Adam and Eve had forty-one children, twenty-one sons and twenty daughters; from these sprung forty thousand isbat,* families or tribes.

Some authors state Adam to have lived 1,040 years, some 1,000, and some 937. His last sick­ness lasted twenty-one days, and when he died he appointed Seth his successor. He also gave him instructions respecting the light of Mahummud, which was placed in the forehead of Adam, and descended from him to Seth.
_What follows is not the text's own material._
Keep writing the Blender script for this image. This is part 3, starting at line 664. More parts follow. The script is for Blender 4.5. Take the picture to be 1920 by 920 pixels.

On Friday, there­fore, the 10th Mohurrum, he departed this life, at Mecca: some say, he died on the mountain of Abookees, some at Serindeep, and others again say at Nujuf, the city of Ali, and that he was buried there.

Seven years after this, Eve also died, and was buried at Jidda; some write, that she was buried by the side of Adam.

It is related, that at the Deluge, Noah took up the bones of Adam and Eve, and placed them in the ark, and that when the waters receded, he buried them at Jerusalem.

In one hundred and twenty years (some say sixty), Adam had eight (some say twenty) books of prophecies delivered to him, and the Soorut-i-abjud (or the numerical letters), which is called the Mother of Books,* was one, and is therefore named the Sifur of Adam.

This book was translated by Plato into Greek, and the Ameer-ul-Mominin Ali also translated it into Arabic.

It is said, that when Adam appointed Seth his successor and departed to eternity, Gabriel, by the command of God, was sent to seth with a message, and that he, Seth, washed the body of Adam, and wrapping him in his burial-clothes, prayed over him, and buried him at Mecca, between the Mukam or place of Abraham, and the Hujur-ul-Aswud (or the black stone), near where Imam Shafai is buried.

It is said, that at the time Cain killed Abel, the children of Adam amounted to thirty thousand of the children of Cain, and forty thousand of the children of Abel—male and female. God, however, only knows the truth of this.